Earlier this year just how determined the police were to maintain the status quo that undermines the rule of law became all too evident. The intrepid Corruption Eradication Committee (KPK), which had successfully netted corrupt government officials, national lawmakers, public prosecutors, provincial governors and central bankers, had the audacity to wiretap a police chief, whereupon, without ado, the police force waged war against the KPK using the weapon of fabricated evidence. Fortunately, however, the KPK  was supported by many. Outraged members of the public promptly protested in the street, compelling President Susilo Bambang

Yudhoyono to set up a special task force to focus initially on rooting out corruption in police and prosecutor offices across the country.

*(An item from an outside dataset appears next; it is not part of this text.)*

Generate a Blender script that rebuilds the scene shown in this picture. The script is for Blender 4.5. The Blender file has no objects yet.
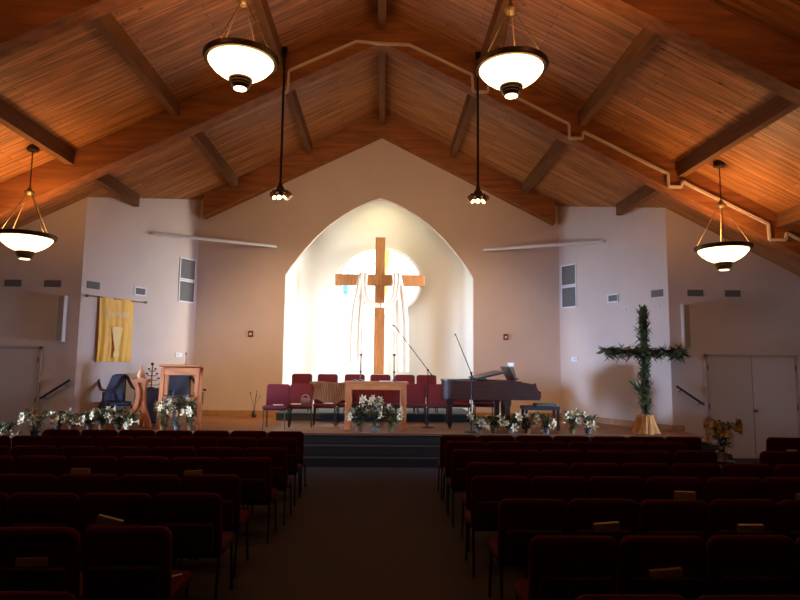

Because of heightened public concern about corruption, particularly in the justice system, and the advent of the internet with its power to expose and bring to account, extra-territorial OECD anti-bribery legislation and the awareness of the need for legal predictability to attract foreign investment, Indonesia is ripe for legal system reform. Indeed, if President Susilo Bambang Yudhoyono is to attract the US$200 billion a year he needs in foreign investment to create jobs and prosperity, the rule of law must be given the highest priority.

It is, though, essential that legal system personnel of conscience in Indonesia are given support such that they come to realise that they collectively have the power to change things, and must work to do so if the ordinary people of their country are not to continue to suffer from deprivation, injustice and human rights abuse in their daily lives.